• **Work required**:
Return exactly the lines that run from the beginning through the line containing "tuft(1345, 200, 160, .30, .24, GREEN, 'green", both included, and no others.

■ ■ ■ ■

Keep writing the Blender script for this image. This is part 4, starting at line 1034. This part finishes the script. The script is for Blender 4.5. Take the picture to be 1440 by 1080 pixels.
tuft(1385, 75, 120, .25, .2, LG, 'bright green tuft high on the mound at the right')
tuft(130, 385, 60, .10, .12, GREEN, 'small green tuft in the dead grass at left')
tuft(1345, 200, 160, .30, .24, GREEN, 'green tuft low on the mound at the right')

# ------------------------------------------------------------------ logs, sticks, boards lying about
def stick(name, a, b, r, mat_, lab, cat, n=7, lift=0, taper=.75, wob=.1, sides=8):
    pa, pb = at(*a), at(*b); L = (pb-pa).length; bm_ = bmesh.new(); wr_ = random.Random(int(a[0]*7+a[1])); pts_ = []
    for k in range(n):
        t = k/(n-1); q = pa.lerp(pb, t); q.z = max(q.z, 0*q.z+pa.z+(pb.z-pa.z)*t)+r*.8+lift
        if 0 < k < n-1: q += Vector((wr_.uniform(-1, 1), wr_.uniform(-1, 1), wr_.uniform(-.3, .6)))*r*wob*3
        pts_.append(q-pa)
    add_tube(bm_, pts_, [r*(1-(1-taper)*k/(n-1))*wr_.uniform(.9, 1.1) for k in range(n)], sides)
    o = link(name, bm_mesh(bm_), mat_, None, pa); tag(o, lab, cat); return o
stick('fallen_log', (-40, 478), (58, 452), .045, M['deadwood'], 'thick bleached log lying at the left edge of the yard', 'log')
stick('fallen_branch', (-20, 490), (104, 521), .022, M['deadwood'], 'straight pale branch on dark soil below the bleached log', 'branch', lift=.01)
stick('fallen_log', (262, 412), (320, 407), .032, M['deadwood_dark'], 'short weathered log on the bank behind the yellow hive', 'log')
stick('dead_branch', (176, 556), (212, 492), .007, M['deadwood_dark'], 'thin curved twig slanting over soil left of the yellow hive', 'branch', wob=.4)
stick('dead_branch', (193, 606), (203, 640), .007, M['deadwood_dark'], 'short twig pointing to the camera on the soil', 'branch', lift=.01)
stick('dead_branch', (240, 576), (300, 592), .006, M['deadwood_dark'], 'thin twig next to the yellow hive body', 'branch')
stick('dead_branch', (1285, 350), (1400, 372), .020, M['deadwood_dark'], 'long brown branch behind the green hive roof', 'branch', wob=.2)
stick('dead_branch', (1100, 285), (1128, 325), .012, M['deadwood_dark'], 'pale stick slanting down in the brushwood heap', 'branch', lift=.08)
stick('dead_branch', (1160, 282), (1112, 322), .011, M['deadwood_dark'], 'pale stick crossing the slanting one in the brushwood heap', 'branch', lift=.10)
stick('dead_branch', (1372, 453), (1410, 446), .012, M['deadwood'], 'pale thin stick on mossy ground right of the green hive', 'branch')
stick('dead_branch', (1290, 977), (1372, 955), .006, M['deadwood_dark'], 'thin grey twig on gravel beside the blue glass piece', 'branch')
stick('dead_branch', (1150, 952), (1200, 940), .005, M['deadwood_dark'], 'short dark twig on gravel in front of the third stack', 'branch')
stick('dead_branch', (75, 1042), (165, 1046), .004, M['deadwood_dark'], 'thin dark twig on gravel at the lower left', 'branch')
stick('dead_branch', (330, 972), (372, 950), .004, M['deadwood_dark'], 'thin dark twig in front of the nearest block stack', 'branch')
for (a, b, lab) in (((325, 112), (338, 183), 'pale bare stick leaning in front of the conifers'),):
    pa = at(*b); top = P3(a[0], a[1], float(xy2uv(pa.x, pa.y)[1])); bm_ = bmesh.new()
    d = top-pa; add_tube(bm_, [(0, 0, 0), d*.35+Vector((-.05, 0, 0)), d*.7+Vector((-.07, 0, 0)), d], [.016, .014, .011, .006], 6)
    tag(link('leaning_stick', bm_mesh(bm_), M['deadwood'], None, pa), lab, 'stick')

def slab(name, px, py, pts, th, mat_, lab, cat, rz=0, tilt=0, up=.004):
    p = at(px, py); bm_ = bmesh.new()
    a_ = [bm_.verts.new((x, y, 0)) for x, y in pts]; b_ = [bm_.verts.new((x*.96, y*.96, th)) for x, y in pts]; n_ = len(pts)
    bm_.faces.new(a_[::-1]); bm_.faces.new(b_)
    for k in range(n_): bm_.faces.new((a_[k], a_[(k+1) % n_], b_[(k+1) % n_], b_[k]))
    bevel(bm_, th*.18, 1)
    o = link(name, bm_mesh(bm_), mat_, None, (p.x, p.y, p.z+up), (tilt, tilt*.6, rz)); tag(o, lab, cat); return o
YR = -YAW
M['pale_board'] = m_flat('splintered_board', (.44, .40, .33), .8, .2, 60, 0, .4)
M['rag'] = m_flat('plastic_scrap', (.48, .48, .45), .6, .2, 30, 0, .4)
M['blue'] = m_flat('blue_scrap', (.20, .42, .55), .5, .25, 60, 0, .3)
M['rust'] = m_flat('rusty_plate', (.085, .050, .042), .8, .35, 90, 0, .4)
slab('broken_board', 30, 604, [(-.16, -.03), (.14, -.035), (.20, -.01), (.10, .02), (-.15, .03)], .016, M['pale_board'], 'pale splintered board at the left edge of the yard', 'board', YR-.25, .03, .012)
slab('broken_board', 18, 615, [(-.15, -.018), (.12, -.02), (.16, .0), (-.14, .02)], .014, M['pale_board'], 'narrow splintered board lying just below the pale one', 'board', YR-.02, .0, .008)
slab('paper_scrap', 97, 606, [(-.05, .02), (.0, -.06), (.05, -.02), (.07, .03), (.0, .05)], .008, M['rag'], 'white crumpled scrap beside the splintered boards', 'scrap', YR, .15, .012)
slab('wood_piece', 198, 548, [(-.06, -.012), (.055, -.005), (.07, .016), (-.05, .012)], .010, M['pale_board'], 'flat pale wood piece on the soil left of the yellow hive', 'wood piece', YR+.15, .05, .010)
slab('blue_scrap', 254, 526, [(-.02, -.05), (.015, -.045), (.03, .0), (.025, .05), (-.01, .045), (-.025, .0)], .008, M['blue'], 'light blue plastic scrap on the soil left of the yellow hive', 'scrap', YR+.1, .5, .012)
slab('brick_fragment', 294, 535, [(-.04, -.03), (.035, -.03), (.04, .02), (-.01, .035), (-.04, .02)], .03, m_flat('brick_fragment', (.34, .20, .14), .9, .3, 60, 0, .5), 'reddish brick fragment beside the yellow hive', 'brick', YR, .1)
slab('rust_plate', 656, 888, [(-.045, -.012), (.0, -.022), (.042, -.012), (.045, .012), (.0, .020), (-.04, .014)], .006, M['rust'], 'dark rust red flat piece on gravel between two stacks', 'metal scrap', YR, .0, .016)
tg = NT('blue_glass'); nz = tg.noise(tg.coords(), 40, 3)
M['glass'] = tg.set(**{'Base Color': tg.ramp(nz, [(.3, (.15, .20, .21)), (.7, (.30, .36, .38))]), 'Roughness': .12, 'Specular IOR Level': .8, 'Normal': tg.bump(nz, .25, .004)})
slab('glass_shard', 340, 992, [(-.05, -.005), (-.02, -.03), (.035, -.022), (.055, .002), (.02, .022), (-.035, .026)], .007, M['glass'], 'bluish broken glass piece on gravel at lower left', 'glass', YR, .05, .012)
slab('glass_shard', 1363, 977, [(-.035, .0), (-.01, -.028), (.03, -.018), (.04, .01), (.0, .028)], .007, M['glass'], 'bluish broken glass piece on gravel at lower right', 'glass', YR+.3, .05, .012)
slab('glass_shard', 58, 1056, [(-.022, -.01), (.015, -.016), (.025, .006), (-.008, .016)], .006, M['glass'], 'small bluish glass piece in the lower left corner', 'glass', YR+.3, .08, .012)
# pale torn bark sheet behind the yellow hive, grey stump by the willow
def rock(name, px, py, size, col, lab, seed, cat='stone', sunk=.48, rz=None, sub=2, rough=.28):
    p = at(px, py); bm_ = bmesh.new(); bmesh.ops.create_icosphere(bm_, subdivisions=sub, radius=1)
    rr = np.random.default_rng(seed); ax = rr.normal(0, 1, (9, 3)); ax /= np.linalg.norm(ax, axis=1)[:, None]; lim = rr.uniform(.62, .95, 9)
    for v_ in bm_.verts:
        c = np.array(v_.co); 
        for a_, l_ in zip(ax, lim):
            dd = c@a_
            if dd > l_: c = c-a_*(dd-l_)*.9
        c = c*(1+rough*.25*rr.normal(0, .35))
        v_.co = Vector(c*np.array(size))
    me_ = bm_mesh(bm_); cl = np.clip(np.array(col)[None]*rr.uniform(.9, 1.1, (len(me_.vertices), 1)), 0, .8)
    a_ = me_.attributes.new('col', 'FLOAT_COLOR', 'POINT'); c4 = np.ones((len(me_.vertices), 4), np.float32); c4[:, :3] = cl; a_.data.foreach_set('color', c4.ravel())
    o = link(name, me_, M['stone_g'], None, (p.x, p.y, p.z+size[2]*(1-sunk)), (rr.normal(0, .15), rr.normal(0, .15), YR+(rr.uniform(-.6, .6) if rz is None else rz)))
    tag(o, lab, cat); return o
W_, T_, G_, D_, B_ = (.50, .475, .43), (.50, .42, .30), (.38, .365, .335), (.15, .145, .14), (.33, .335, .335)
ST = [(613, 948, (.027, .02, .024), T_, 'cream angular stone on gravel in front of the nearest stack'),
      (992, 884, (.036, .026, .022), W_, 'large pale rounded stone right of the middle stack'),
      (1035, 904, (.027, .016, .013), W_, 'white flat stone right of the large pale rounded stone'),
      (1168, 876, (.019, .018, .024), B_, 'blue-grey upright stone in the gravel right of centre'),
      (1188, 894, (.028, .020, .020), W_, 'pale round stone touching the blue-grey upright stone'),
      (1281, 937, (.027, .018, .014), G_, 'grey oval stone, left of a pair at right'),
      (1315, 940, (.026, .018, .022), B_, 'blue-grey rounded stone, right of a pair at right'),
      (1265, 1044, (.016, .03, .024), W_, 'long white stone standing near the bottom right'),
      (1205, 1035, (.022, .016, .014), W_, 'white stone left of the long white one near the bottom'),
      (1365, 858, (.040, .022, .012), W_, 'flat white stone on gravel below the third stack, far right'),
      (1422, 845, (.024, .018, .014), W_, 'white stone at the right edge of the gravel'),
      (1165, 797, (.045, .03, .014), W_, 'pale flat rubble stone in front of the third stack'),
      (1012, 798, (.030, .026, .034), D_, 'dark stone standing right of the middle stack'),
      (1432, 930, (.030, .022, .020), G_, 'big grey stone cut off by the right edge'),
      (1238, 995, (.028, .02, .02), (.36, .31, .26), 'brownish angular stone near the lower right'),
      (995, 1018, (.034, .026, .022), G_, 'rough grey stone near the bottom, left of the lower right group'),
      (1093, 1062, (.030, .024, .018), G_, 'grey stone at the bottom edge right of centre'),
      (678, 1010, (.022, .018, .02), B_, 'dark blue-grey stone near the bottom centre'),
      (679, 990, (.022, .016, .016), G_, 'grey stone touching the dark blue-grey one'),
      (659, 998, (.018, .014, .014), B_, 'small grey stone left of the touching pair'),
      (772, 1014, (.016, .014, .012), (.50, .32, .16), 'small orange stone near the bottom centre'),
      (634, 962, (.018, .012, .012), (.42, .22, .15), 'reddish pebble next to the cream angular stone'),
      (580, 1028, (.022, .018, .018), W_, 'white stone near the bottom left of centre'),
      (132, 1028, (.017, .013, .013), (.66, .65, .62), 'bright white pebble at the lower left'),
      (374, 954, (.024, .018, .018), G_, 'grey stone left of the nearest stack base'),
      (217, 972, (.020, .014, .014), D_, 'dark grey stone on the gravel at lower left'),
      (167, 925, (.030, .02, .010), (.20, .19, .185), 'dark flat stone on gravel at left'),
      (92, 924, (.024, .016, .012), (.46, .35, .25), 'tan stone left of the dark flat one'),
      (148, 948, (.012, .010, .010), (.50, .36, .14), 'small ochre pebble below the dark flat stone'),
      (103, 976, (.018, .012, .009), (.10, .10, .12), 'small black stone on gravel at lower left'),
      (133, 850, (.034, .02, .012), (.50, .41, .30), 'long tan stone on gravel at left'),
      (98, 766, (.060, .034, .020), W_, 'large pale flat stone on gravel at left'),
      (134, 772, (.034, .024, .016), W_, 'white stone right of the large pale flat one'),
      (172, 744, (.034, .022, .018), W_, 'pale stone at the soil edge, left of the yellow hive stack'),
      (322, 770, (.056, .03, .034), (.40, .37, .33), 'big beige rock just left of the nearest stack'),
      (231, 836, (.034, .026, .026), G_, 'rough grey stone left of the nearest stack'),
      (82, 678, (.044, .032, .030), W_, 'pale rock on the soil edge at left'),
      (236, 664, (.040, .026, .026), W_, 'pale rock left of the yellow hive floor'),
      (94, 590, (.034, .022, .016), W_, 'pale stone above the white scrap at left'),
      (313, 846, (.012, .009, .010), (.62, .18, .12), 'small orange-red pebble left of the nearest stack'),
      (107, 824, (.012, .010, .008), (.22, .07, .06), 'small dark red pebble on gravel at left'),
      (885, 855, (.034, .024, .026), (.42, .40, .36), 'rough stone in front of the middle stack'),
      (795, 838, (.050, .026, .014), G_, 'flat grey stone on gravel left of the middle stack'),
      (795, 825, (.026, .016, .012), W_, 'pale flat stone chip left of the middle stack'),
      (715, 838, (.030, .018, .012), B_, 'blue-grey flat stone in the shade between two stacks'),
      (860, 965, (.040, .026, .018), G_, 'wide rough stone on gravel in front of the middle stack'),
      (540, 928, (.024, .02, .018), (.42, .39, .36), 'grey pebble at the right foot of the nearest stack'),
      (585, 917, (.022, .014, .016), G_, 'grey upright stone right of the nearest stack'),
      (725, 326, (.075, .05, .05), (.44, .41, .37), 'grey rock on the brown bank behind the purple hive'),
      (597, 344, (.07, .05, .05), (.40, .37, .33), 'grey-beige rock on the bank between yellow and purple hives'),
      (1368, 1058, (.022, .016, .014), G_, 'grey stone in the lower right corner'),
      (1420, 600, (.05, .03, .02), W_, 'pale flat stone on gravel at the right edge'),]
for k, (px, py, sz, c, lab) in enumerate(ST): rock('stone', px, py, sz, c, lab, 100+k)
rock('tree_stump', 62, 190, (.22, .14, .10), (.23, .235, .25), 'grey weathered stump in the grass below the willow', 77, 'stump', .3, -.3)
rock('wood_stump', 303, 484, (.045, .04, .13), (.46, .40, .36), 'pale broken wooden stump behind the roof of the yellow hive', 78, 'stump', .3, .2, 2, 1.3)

■ ■ ■ ■

• **The solution**:
Keep writing the Blender script for this image. This is part 4, starting at line 1034. This part finishes the script. The script is for Blender 4.5. Take the picture to be 1440 by 1080 pixels.
tuft(1385, 75, 120, .25, .2, LG, 'bright green tuft high on the mound at the right')
tuft(130, 385, 60, .10, .12, GREEN, 'small green tuft in the dead grass at left')
tuft(1345, 200, 160, .30, .24, GREEN, 'green tuft low on the mound at the right')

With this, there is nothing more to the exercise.